24 agosto, 2004

Verdinhas e amarelinhas

Somos a Pátria de Velas. Por pouco, deixamos de ser a Pátria de Maiô Collant de Ginástica. E em breve poderemos ser a Pátria de Chuteiras com Salto. Baixo, porque o Salto Alto foi eliminado pelo Paraguai no início do ano. Ver os Jogos Olímpicos é um exercício estranho de patriotismo. Digo de passagem que sou fanático, gosto de ver tudo (menos hipismo e vela, óbvio, onde o que se vê é totalmente codificado), curto ler as histórias e pretendo comprar os DVDs que Placar lançou, com os filmes oficiais desde 1948 (Londres).
Mas ainda me comove torcer pelo bronze no Judô, ouvir uma musiquinha ridícula e ufanista da Bandeirantes com um desenho estranho de um boneco em forma de medalha, e logo depois ver anunciantes Bayer, Nike, Johnson & Johnson’s, Coca-Cola Overseas, McDonald’s e o cacete. Não, nada de nacionalismo, que é o último refúgio dos velhacos, nas sábias palavras de Roberto Campos. Mas é que acredito que há mesmo velhacos nessa história – e não somos nós, que torcemos de verdade pelos atletas brasileiros.

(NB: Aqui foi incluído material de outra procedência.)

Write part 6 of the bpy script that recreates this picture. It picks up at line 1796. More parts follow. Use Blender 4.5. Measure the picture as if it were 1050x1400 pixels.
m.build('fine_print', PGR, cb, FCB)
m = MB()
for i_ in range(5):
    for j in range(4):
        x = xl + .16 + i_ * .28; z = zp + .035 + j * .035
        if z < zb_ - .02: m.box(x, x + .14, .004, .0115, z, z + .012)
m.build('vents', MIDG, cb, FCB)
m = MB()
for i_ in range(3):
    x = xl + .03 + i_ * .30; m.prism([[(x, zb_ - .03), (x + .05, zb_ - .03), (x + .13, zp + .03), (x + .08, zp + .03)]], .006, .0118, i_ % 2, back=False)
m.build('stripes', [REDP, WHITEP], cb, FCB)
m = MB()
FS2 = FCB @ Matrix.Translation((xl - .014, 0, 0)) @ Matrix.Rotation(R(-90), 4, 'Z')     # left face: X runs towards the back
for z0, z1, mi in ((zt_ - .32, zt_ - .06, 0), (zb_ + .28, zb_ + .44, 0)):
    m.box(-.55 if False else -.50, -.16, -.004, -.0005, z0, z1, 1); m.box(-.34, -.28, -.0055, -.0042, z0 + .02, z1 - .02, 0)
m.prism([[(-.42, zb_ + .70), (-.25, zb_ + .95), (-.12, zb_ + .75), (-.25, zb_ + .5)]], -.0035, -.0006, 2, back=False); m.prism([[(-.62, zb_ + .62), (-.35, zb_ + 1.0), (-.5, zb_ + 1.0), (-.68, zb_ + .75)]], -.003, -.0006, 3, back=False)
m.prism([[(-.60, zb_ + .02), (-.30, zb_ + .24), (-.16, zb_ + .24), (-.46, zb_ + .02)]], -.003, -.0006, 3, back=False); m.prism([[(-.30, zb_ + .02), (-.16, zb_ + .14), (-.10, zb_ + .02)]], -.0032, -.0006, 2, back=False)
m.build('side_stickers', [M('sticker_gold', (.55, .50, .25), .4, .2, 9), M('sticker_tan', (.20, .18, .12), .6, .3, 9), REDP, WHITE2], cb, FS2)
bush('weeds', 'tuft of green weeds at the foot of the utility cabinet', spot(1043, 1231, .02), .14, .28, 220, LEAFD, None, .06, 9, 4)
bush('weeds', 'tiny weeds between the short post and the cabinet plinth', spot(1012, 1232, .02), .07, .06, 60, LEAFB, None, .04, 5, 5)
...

Às vezes tenho a impressão de que essa overdose de verde e amarelo só serve mesmo para agradar os anunciantes de várias cores.

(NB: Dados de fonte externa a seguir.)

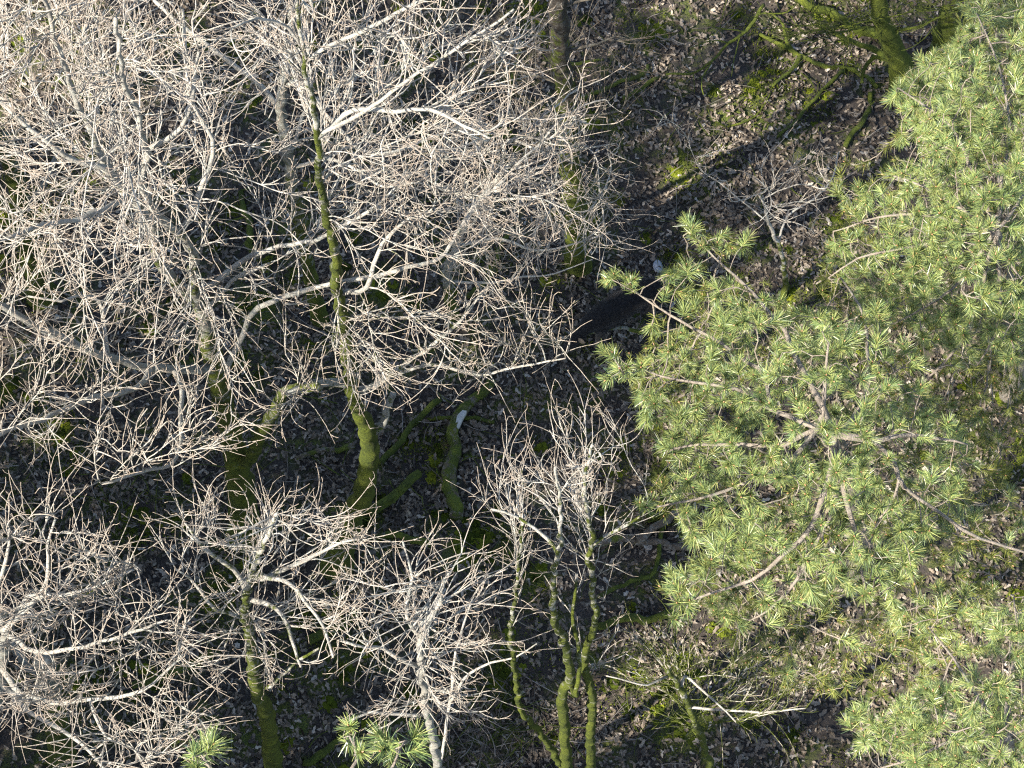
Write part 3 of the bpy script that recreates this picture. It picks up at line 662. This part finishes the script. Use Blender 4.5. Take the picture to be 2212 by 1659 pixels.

Agora, o pior é a forçação de barra. Vi Itália 6 x 5 EUA, no water-pólo. Em dado momento, rola vibração com A BRA-SI-LEI-RA Alexandra Araujo, jogadora da Itália. OLHAÍ O GOL DA BRA-SI-LEI-RA!!!!, grita o locutor. Mariana Roriz, jogadora e comentarista, acrescenta: “É, a Alexandra está há NOVE ANOS na Itália”. Ou seja, estamos tentando nos empolgar porque o gol da Itália é de UMA BRA-SI-LEI-RAAA, mas muito provavelmente a garota, há dez anos, pensou o que a gente pensa muitas vezes: “Quer saber? Vou embora dessa merda de país”. E ralou peito (e crawl, e borboleta) para as terras carcamanas, onde o carboidrato é regulamentado por lei. Dez anos depois, neguinho tá vibrando porque é ela quem faz o gol da Itália – detalhe: o pólo aquático ou water-pólo foi o primeiro esporte coletivo, antes mesmo do futebol, a entrar nos Jogos Olímpicos. Se não me engano, em 1900 ou 1904 (quem souber, me esclareça). Porém, as mulheres, o pólo feminino, só teve competição pela primeira vez em 2000! Hoje, só há uma vaga para AS AMÉRICAS. Geralmente, é dos EUA.

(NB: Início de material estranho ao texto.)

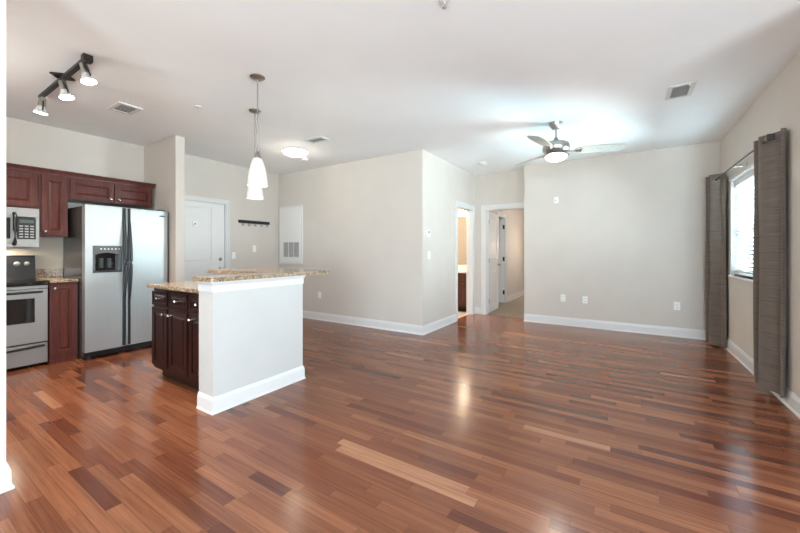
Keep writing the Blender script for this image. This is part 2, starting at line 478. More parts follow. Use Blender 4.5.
struct(MB().box(XN - 0.22, XN, 2.36, EY0, 0, H).box(XN - 0.22, XN, EY1, YP + T, 0, H).box(XN - 0.22, XN, EY0, EY1, DH, H).build('wall_entry', M['wall']),
       'beige wall holding the entry door and coat rack', 'wall')
struct(MB().box(XL, -4.90, 2.25, 2.36, 0, H).build('wall_wing', M['wall']), 'short wing wall beside the refrigerator', 'wall')
struct(MB().box(-2.85, -2.68, YR, 0.422, 0, H).build('wall_pier', M['wall']), 'wall edge at the far left of the view', 'wall')
struct(MB().box(XL - T, -2.85, -0.72, -0.60, 0, H).build('wall_kitchen', M['wall']), 'kitchen end wall out of view', 'wall')
RX0, RX1, RZ1 = -0.3, 2.1, 2.15
struct(MB().box(-2.68, RX0, YR - T, YR, 0, H).box(RX1, XE, YR - T, YR, 0, H).box(RX0, RX1, YR - T, YR, RZ1, H).build('wall_rear', M['wall']),
       'rear wall out of view, wide opening added for daylight', 'wall')
struct(MB().box(XE, XE + T, YR, SY0, 0, H).box(XE, XE + T, SY1, YE, 0, H).box(XE, XE + T, SY0, SY1, SZ1, H).build('wall_side', M['wall']),
       'side wall with opening added for daylight, out of view', 'wall')
struct(MB().box(XR + WT, XE + T, YE, YE + T, 0, H).build('wall_front', M['wall']), 'wall returning from the window wall, out of view', 'wall')
f = MB()  # frame of an unseen rear opening added to let daylight in
for x in (RX0 + 0.03, (RX0 + RX1) / 2, RX1 - 0.03): f.box(x - 0.03, x + 0.03, YR - 0.11, YR - 0.05, 0, RZ1)
f.box(RX0, RX1, YR - 0.11, YR - 0.05, RZ1 - 0.05, RZ1).box(RX0, RX1, YR - 0.11, YR - 0.05, 0, 0.05)
struct(f.build('light_opening_rear', M['trim']), 'white frame of the unseen opening added for daylight behind the viewer', 'window')
f = MB()  # frame of an unseen rear opening added to let daylight in
for y in (SY0 + 0.03, (SY0 + SY1) / 2, SY1 - 0.03): f.box(XE + 0.05, XE + 0.10, y - 0.03, y + 0.03, 0, SZ1)
f.box(XE + 0.05, XE + 0.10, SY0 + 0.06, SY1 - 0.06, SZ1 - 0.05, SZ1).box(XE + 0.05, XE + 0.10, SY0 + 0.06, SY1 - 0.06, 0, 0.05)
struct(f.build('light_opening_side', M['trim']), 'white frame of the unseen side opening added for daylight', 'window')
# bathroom and bedroom shells
struct(MB().box(-4.6, XW - T, 7.25, 7.35, 0, H).box(-4.6, -4.5, YP + T, 7.25, 0, H).build('wall_bathroom_back', M['wall']), 'bathroom back wall', 'wall')
HL = -2.40
struct(MB().box(HL - 0.1, HL, YH + T, 7.90, 0, H).box(HL - 0.1, HL, 8.45, 11.0, 0, H).box(HL - 0.1, HL, 7.90, 8.45, DH, H).build('wall_bedroom_left', M['wall']),
       'hallway wall with a second doorway', 'wall')
struct(MB().box(HL, 1.3, 10.9, 11.0, 0, H).box(1.2, 1.3, YB + T, 10.9, 0, H).build('wall_bedroom_back', M['wall']), 'far bedroom wall', 'wall')
struct(MB().box(-4.6, HL - 0.1, 10.0, 10.1, 0, H).box(-4.6, -4.5, 7.35, 10.0, 0, H).build('wall_closet', M['wall']), 'closet wall beyond the hallway', 'wall')

# baseboards
BP = [(0, 0), (0.026, 0), (0.026, 0.010), (0.017, 0.020), (0.015, 0.100), (0.009, 0.118), (0.006, 0.130), (0, 0.132)]
BQ = [(0, 0), (0.020, 0), (0.020, 0.008), (0.014, 0.016), (0.013, 0.098), (0.008, 0.114), (0.005, 0.124), (0, 0.126)]
def baseboard(name, path, label):
    return struct(MB().sweep(path, BP).build(name, M['trim']), label, 'baseboard')
baseboard('baseboard_back', [(-1.475, YB), (XR, YB)], 'white baseboard along the far wall')
baseboard('baseboard_right', [(XR, YB), (XR, YE)], 'white baseboard along the window wall')
baseboard('baseboard_left', [(XN, YP), (XW, YP), (XW, BY0 - 0.085)], 'white baseboard around the jutting beige wall corner')
baseboard('baseboard_hall', [(XW + 0.001, YH), (HX0 - 0.085, YH)], 'short white baseboard between two door casings')
baseboard('baseboard_entry', [(XN, EY1 + 0.06), (XN, YP)], 'white baseboard by the entry door')
baseboard('baseboard_wing', [(-4.90, 2.25), (-4.90, 2.36), (XN, 2.36)], 'white baseboard around the wing wall')
baseboard('baseboard_pier', [(-2.68, YR), (-2.68, 0.422), (-2.85, 0.422), (-2.85, -0.6)], 'white baseboard at the far left wall edge')
baseboard('baseboard_bedroom', [(HL, 8.545), (HL, 10.9)], 'white baseboard in the hallway beyond')

# casings : local frame = opening x0..x1, front -y at y=0
def casing(name, x0, x1, h, loc, rotz, label, w=0.085, depth=T):
    m = MB()
    for a, b_, c, d in ((x0 - w, x0, 0, h + w), (x1, x1 + w, 0, h + w), (x0, x1, h, h + w)):
        m.box(a, b_, -0.014, 0, c, d)
    s = 0.022
    m.box(x0 - w, x0 - w + s, -0.022, -0.014, 0, h + w).box(x1 + w - s, x1 + w, -0.022, -0.014, 0, h + w).box(x0 - w + s, x1 + w - s, -0.022, -0.014, h + w - s, h + w)
    # jamb lining
    m.box(x0, x0 + 0.014, 0, depth, 0, h).box(x1 - 0.014, x1, 0, depth, 0, h).box(x0 + 0.014, x1 - 0.014, 0, depth, h - 0.014, h)
    # door stop
    m.box(x0 + 0.014, x0 + 0.024, depth * 0.45, depth * 0.62, 0, h - 0.014).box(x1 - 0.024, x1 - 0.014, depth * 0.45, depth * 0.62, 0, h - 0.014)
    o = m.build(name, M['trim'])
    o.location = loc; o.rotation_euler = (0, 0, R(rotz))
    return struct(o, label, 'door casing')
casing('trim_1', EY0, EY1, DH, (XN, 0, 0), 90, 'white casing around the closed entry door', 0.06)
casing('trim_2', BY0, BY1, DH, (XW, 0, 0), 90, 'white casing around the lit bathroom doorway')
casing('trim_3', HX0, HX1, DH, (0, YH, 0), 0, 'white casing around the bedroom doorway with open door')
casing('trim_4', 7.90, 8.45, DH, (HL, 0, 0), 90, 'white casing around the inner doorway down the hall')

# doors
def knob(m_root, x, z, yf, name='knob', mat=None, r=0.027):
    k = MB().lathe((x, yf, z), [(0.030, 0), (0.030, 0.006), (0.010, 0.010), (0.010, 0.03), (r * 0.8, 0.036), (r, 0.048), (r * 0.75, 0.060), (0, 0.063)], 20, '-y')
    return k.build(name, mat or M['nickel'], m_root, 40)
d1 = thing('door_1', 'white two-panel entry door, closed, beside the wing wall', 'door', (XN, 0, 0), 90)
d1['kind'] = 'structure'
MB().panel(EY0 + 0.016, EY1 - 0.016, 0.012, DH - 0.016, 0.062, 0.020, groove=0.010, rise=0.03,
           panels=[(EY0 + 0.16, EY1 - 0.235, 1.06, 1.96), (EY0 + 0.16, EY1 - 0.235, 0.22, 0.82)]).build('door_leaf', M['door'], d1)
knob(d1, EY1 - 0.082, 0.95, 0.020, 'door_knob')
MB().lathe((EY1 - 0.082, 0.020, 1.10), [(0.031, 0), (0.031, 0.008), (0.022, 0.016), (0.018, 0.024), (0, 0.025)], 20, '-y').build('deadbolt', M['nickel'], d1, 40)
ph = MB().lathe((2.918, 0.020, 1.67), [(0.045, 0), (0.043, 0.008), (0.02, 0.012), (0, 0.012)], 24, '-y').build('door_viewer', M['plastic'], d1, 40)
MB().lathe((2.918, 0.008, 1.67), [(0.014, 0), (0.013, 0.006), (0, 0.006)], 16, '-y').build('viewer_lens', M['grey'], ph, 40)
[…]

E o locutor ainda sinalizava, “Quem sabe em Pequim 2008 a gente não está lá”. Olha, na boa: se o critério for o mesmo, a gente NÃO estará lá. Por que as TVs fazem questão de iludir o espectador? Assim como iludiram a todos no caso da Daiane, que competiu com o joelho estropiado. Os Jogos Olímpicos, para nós, parecem ser uma festa em que o anfitrião nos põe em uma mesa na cozinha, a gente pega o que sobra, e os garçons passam e falam, “olhaí, olhaí, que beleza, que beleza o que sobrou desse pernil”. Claro, somos os líderes mundiais na Classe Laser – e isso deve fazer milhares de criancinhas carentes largarem as drogas e a violência e seguirem o exemplo dos iatistas vencedores. Mas o que está havendo com o Atletismo, o que houve com a Natação, esses esportes um tanto inacessíveis, nos quais o material principal é o próprio corpo?
No fundo, vamos ter que nos contentar com o que já sabíamos: se ganharem as duas duplas, masculina (Emanuel/Ricardo) e feminina (Behar/Shelda), seremos a Pátria de Areia. Ou com areia.